«Беспокойные», сколько бы их ни было (а их, как правило, бывало много), неизбежно становились самыми заметными из всего временного народонаселения лоджи. За столами они, как и англичане, располагались вместе, однако на этом сходство заканчивалось. «Беспокойные» являлись глубокими и не маскирующимися коллективистами и всё делали «по команде». «Команда» вряд ли определялась каким-то руководящим нажимом – например, как у нас в Советском Союзе; «команда» выглядела органичной. Она не мешала проявлять самостоятельность любому члену группы, но потребность жить «по команде» была, вероятно, присущей генетически.
Сдвинув столы, «беспокойные» начинали метать на них еду. Свою еду, привезённую из своей не слишком далёкой от Непала страны. Много еды. В больших контейнерах и малых боксиках, в коробках и коробчушках, бутылях и бутылочках. Еда источала сильный и резкий запах. Сначала пряный. Потом острый и всё более обостряющийся. И плавно переходящий в вонь. Простите меня, «беспокойные», я не хотел вас оскорбить. Просто для кого-то один продукт прокисший, а для другого – выдержанный, для одного некоторое блюдо пахучее, а для другого – вонючее. «Беспокойные» не жадничали и угощали принесённой едой посетителей лоджи. Посетители вежливо пробовали и хвалили, употребляя слова из родного языка: «остренько», «рiзко», «spicy». У кого-то проба усваивалась, а у некоторых быстро вылетало обратно.
Но это не самое интересное, а вернее, не самое особенное у «беспокойных». В лоджах, как я неоднократно докладывал, в 2000-х, в отличие от более раннего периода, находилось полно всякого спиртного: и пива, и красненького, и крепенького. «Беспокойные» пили очень аккуратно, заказывая на нос всего по банке пива объемом ноль целых тридцать три сотых литра и крепостью не более пяти градусов. Такие подробности очень важны, поскольку после маленькой банки с пивом у «беспокойных» начиналось безудержное веселье. Они хором пели песни, плясали, совершали розыгрыши, иногда очень по-доброму вовлекая в игрища окружающую публику. Потом – далеко не все, а только некоторые – просили банку повторить…
По мере её высасывания веселье перемежалось спорами и выяснением отношений. «Беспокойные» очень эмоциональны: отношения выяснялись на повышенных тонах, переходящих в крики, со взмахами рук, переходящими… в потасовки. Да-да, после двух банок начинался мордобой. Не массовый, конечно, но одна, а то и две пары молодцов (женщин я за этим делом не замечал) дрались обязательно. Такие вот они… корейцы. Южные, разумеется. Северных сюда не отпускают.

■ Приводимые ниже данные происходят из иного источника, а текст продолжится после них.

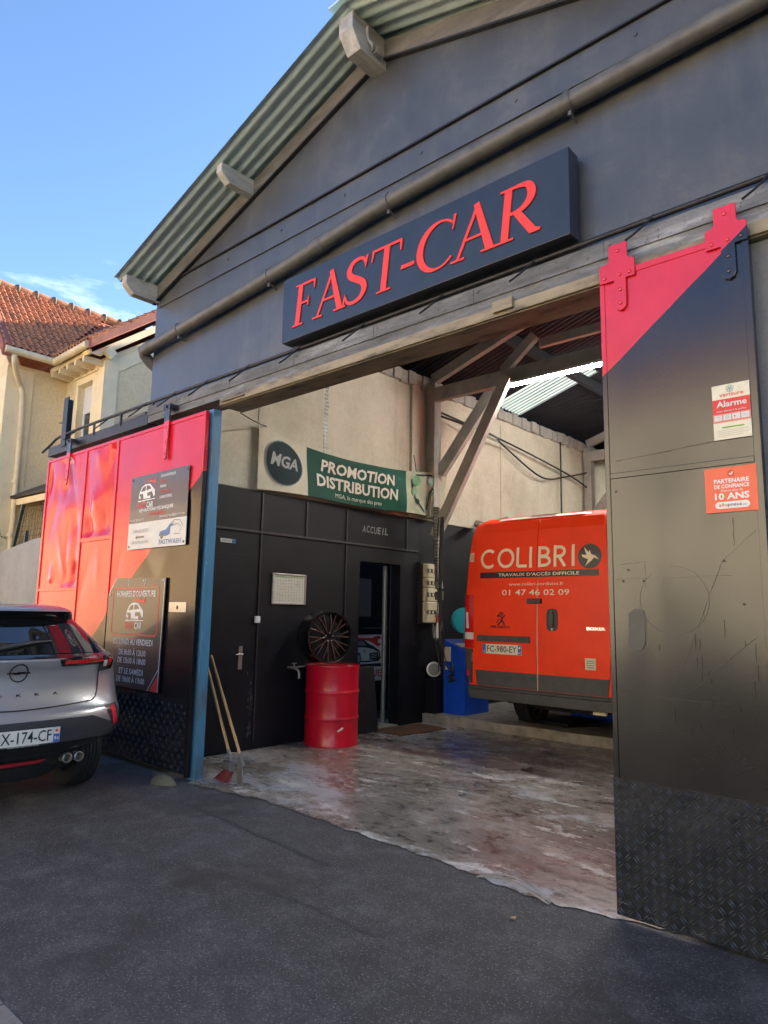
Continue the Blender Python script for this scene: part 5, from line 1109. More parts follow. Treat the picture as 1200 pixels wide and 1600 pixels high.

У американцев мало интересного. Максимальное дополнение, которое вы сможете найти к многократно нарисованному образу гражданина североамериканских штатов, это… незаметность. Человек как человек. Прямо из нашей советской песни, где «человек проходит как хозяин». К чему американцу выделяться, раз он и так хозяин? Он держит себя, будто бы уже зашёл не меньше чем на Эверест и смотрит на окружающих прямо оттуда. Американец вежлив. Американец правилен. Он не пьёт, не курит и внимательно изучает надписи на упаковках. В разговоре американец беспрестанно улыбается, говорит «о!» или «о, really?!» и норовит похлопать тебя по плечу. Чрезвычайно милы американские бабушки и дедушки. Они не хлопают никого по плечу, а просто тихо перемещаются, находясь в полной уверенности, что всё и все вокруг созданы специально для них. Если возникает повод усомниться в этом, они с удивлением и укоризной покачивают головами…
Наконец вы встречаете брата-славянина. Славянин чаще всего узнаётся сразу по признакам… Да чёрт его знает, по каким признакам. Он может быть одет в фирменную спортивную одежду, иметь такую же экипировку – всё новое и дорогое. В таком случае это, видимо, обеспеченный славянин. Или выглядеть скромнее, хотя вы не увидите в Гималаях человека, у которого «выштопан на штормовке лавины предательский след». Скромно – это обычный прикид и снаряга постарее и победнее. Но и первые, и вторые легко вписываются в определение «наши».